Exercise task
Nothing outside the stretch should be returned: give exactly the lines from the line containing "tube(mo, Cm, rm, sd_, .75, 26, 5, a=np.clip(a0" through the line containing "fuzz(mo, Cm, rm, int(nf", including both.

━━━━━━

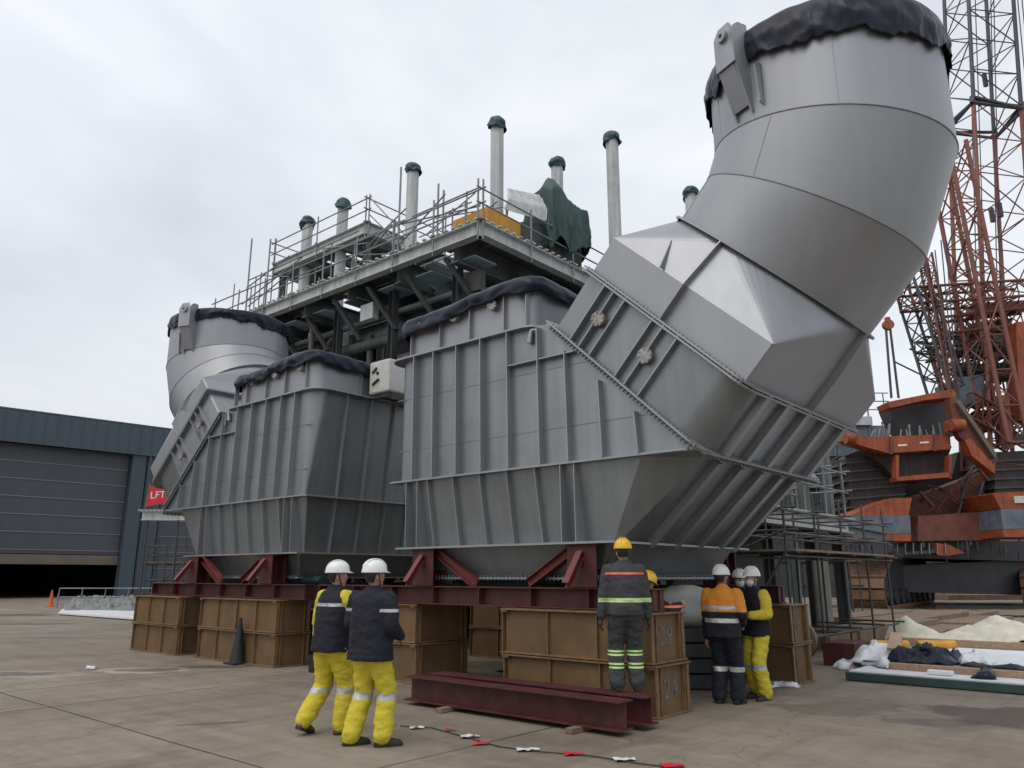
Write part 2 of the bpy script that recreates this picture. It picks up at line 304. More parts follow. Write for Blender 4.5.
STAINS = [  # centre, half length, half width, angle, colour factor, roughness, strength
    (gp(145, 670), 0.9, 0.55, RZ+0, (1.9, 1.95, 2.0), 0.85, 0.9),
    (gp(152, 670), 0.6, 0.3, RZ+0, (0.36, 0.3, 0.28), 0.3, 0.9),
    (gp(212, 667), 1.3, 0.28, RZ+0.1, (0.5, 0.47, 0.45), 0.4, 0.8),
    (gp(300, 664), 1.1, 0.35, RZ+0, (0.45, 0.4, 0.38), 0.4, 0.9),
    (gp(20, 674), 1.3, 0.6, RZ+0, (1.45, 1.5, 1.6), 0.85, 0.8),
    (gp(4, 674), 0.9, 0.32, RZ+0, (0.33, 0.28, 0.26), 0.3, 0.9),
    (gp(838, 708), 0.85, 0.6, RZ+0, (0.6, 0.58, 0.55), 0.55, 0.8),
    (gp(930, 722), 0.6, 0.25, RZ+0, (0.6, 0.58, 0.56), 0.55, 0.8),
    (gp(1005, 716), 0.95, 0.85, RZ+0, (0.34, 0.28, 0.27), 0.3, 0.9),
    (gp(985, 718), 1.2, 1.0, RZ+0, (0.62, 0.6, 0.58), 0.5, 0.7),
    (gp(30, 624), 1.8, 0.7, RZ+0, (0.5, 0.46, 0.44), 0.35, 0.85),
    (gp(5, 615), 2.6, 1.0, RZ+0, (0.5, 0.47, 0.45), 0.35, 0.85),
    (gp(62, 638), 1.0, 0.35, RZ+0, (0.5, 0.46, 0.44), 0.35, 0.85),
    (gp(690, 650), 2.2, 2.4, RZ+0, (0.5, 0.48, 0.46), 0.5, 0.8),
    (gp(740, 690), 0.8, 0.6, RZ+0, (0.65, 0.62, 0.6), 0.55, 0.7),
    (gp(205, 724), 0.45, 0.1, RZ+0.3, (0.55, 0.5, 0.46), 0.6, 0.8),
    (gp(960, 607), 9, 3.5, RZ+0, (0.4, 0.4, 0.42), 0.12, 0.95),
    (gp(975, 616), 3.5, 1.4, RZ+0, (0.35, 0.35, 0.38), 0.08, 0.95),
    (gp(90, 760), 0.5, 0.3, RZ+0, (1.25, 1.27, 1.28), 0.85, 0.7),
    (gp(480, 665), 1.4, 0.8, RZ+0, (0.5, 0.48, 0.46), 0.5, 0.8),
    (gp(880, 650), 3.0, 1.2, RZ+0, (0.6, 0.57, 0.54), 0.45, 0.7),
    (gp(560, 740), 1.6, 0.4, RZ+0, (0.82, 0.8, 0.78), 0.7, 0.6),
    (gp(430, 700), 1.2, 0.5, RZ+0, (0.7, 0.68, 0.66), 0.6, 0.6),
    (gp(600,640), 6, 3.2, RZ+0, (0.55, 0.52, 0.5), 0.6, 0.7),
]
M['ground'] = ground_mat(STAINS); g.data.materials.clear(); g.data.materials.append(M['ground'])

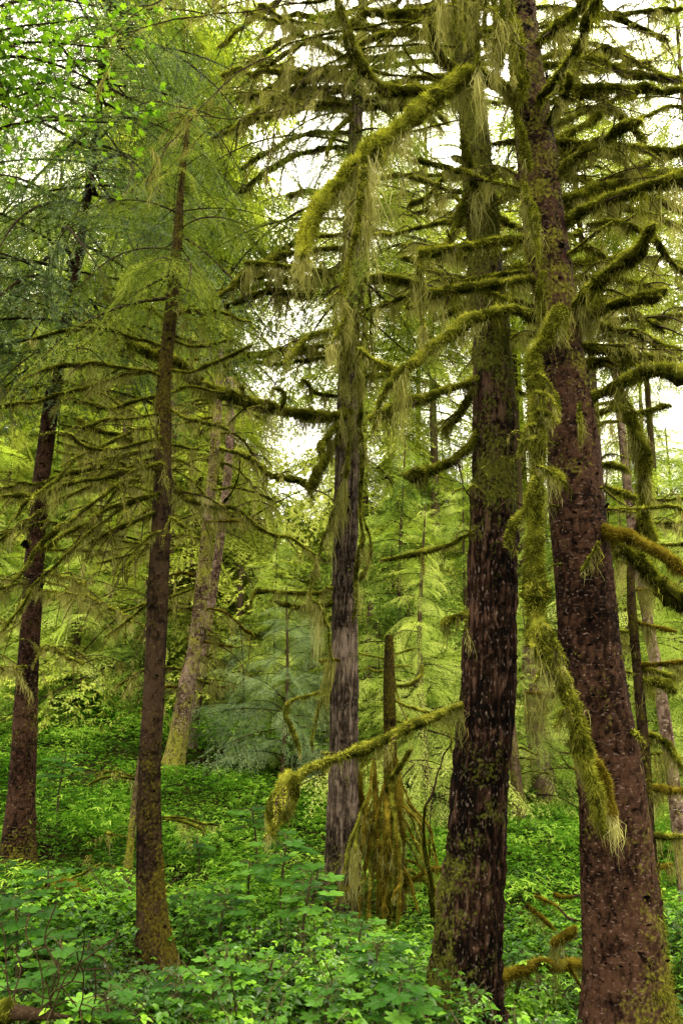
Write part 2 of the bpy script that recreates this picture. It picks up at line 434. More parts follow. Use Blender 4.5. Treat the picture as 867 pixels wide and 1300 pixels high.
    if mossf is not None and mossden:
        w = (mk * rr[:, None]).ravel(); w = np.where(mk.ravel() > .45, w, 0)
        if w.sum() > 0:
            seg = np.linalg.norm(C[1] - C[0]) * rr * 2 * math.pi
            area = (np.where(mk > .45, mk, 0) * seg[:, None] / sides).sum()
            k = int(min(60000, area * mossden))
            if k > 0:
                idx = rng.choice(len(w), k, p=w / w.sum())
                base = X.reshape(-1, 3)[idx] + rng.normal(size=(k, 3)) * .006
                d = dirs.reshape(-1, 3)[idx] + rng.normal(size=(k, 3)) * .45; d[:, 2] -= .7
                d /= np.linalg.norm(d, axis=1)[:, None]
                mm = MB()
                blades(mm, base, d, rng.uniform(.4, 1.5, k) * mosslen, rng.uniform(.004, .008, k), np.clip(.42 + rng.normal(size=k) * .16, 0, 1))
                mm.obj('moss', M[mossmat], o)
    return o, C, rr

def branch3(root, P, r, fz=1600, dr=260, dl=.12, twigs=0, tl=.35, lod=1., mossmat='moss', lich='lichen', seedk=0, moss_frac=1., tipwood=False, name='branch', a0=.5, dw=.0045):
    """P: control points in the world, r: (start, end) moss radius or a list"""
    P = [np.asarray(p, float) for p in P]
    L = sum(np.linalg.norm(P[i + 1] - P[i]) for i in range(len(P) - 1))
    n = max(8, int(L * 28))
    if not hasattr(r, '__len__'): r = (r, r * .6)
    if len(r) == 2 and len(P) != 2: r = list(np.linspace(r[0], r[1], len(P)))
    C, rr = curve(P, n, list(r))
    wob = fbm(C * 5 + seedk, 31, 2)[:, None] - .5
    C = C + np.stack([(fbm(C * 4 + seedk, 41 + k, 2) - .5) * .10 for k in range(3)], 1) * np.linspace(0, 1, n)[:, None] ** .5
    rr = np.maximum(rr * (.92 + (fbm(C * 8, 51, 3) - .5) * 1.5), rr * .35); rr = np.maximum(rr, .003)
    rr[-1] *= .25; rr[-2] *= .7
    wood = MB(); mo = MB(); li = MB()
    tube(wood, C, np.maximum(rr * .5, .004), 7, .2, 12, 3, a=.45)
    if moss_frac > 0:
        k = max(6, int(n * moss_frac))
        Cm = C[:k].copy(); Cm[:, 2] += rr[:k] * .08; rm = rr[:k] * .74
        rm = rm.copy(); rm[-1] *= .2
        sd_ = 12 if lod > .6 else 7
        T_, U_, V_ = frames(Cm); th_ = np.arange(sd_) / sd_ * 2 * math.pi
        nz_ = U_[:, 2:3] * np.cos(th_)[None] + V_[:, 2:3] * np.sin(th_)[None]
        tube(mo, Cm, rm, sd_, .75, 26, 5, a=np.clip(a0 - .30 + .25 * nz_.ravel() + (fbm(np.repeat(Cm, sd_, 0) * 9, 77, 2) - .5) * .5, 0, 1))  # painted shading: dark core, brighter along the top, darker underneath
        nf = int(fz * L * lod * max(.35, float(rr.mean()) / .045))
        if nf:
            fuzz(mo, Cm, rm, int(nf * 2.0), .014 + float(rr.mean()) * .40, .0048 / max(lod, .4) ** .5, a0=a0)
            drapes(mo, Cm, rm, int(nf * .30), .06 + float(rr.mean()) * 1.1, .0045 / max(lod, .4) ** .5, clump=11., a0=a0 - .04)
    nd = int(dr * L * lod)
    if nd: drapes(li, C, rr, nd, dl, dw / max(lod, .35) ** .5, a0=a0 + .08)
    T, U, V = frames(C)
    for q in range(twigs):
        t = rng.uniform(.12, 1.)
        i = min(int(t * (n - 1)), n - 1)
        sgn = rng.choice([-1, 1])
        d = T[i] * rng.uniform(.3, 1.) + U[i] * sgn * rng.uniform(.4, 1.1) + V[i] * rng.normal() * .35
        d = d / np.linalg.norm(d)
        l = tl * rng.uniform(.5, 1.4) * (1.15 - .6 * t)
        p0 = C[i]; p1 = p0 + d * l * .5 + np.array([0, 0, rng.normal() * .03]); p2 = p1 + d * l * .5 + np.array([0, 0, -l * rng.uniform(.05, .45)])
        cc = curve([p0, p1, p2], 8)
        tr = np.linspace(max(.004, rr[i] * .28), .0025, 8)
        tube(wood, cc, tr, 4, a=.4)
        if rng.random() < .8:
            tm = tr * 1.5 + .002
            fuzz(mo, cc, tm, int(fz * .35 * l * lod), .016, .005 / max(lod, .4) ** .5, a0=a0)
            drapes(li, cc, tr, int(dr * .7 * l * lod), dl * .6, dw / max(lod, .35) ** .5, a0=a0 + .08)
    b = wood.obj(name, M['palewood'] if tipwood else M['wood'], root, smooth=True)
    mo.obj('moss', M[mossmat], b)
    li.obj('lichen', M[lich], b)
    return C, rr

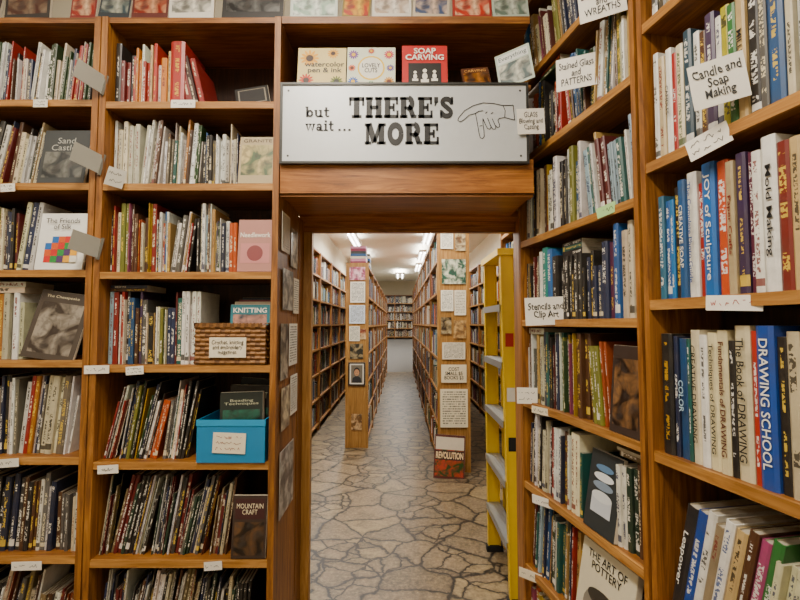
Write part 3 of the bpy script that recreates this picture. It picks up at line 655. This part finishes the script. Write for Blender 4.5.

━━━━━━

Complete answer
        tube(mo, Cm, rm, sd_, .75, 26, 5, a=np.clip(a0 - .30 + .25 * nz_.ravel() + (fbm(np.repeat(Cm, sd_, 0) * 9, 77, 2) - .5) * .5, 0, 1))  # painted shading: dark core, brighter along the top, darker underneath
        nf = int(fz * L * lod * max(.35, float(rr.mean()) / .045))
        if nf:
            fuzz(mo, Cm, rm, int(nf * 2.0), .014 + float(rr.mean()) * .40, .0048 / max(lod, .4) ** .5, a0=a0)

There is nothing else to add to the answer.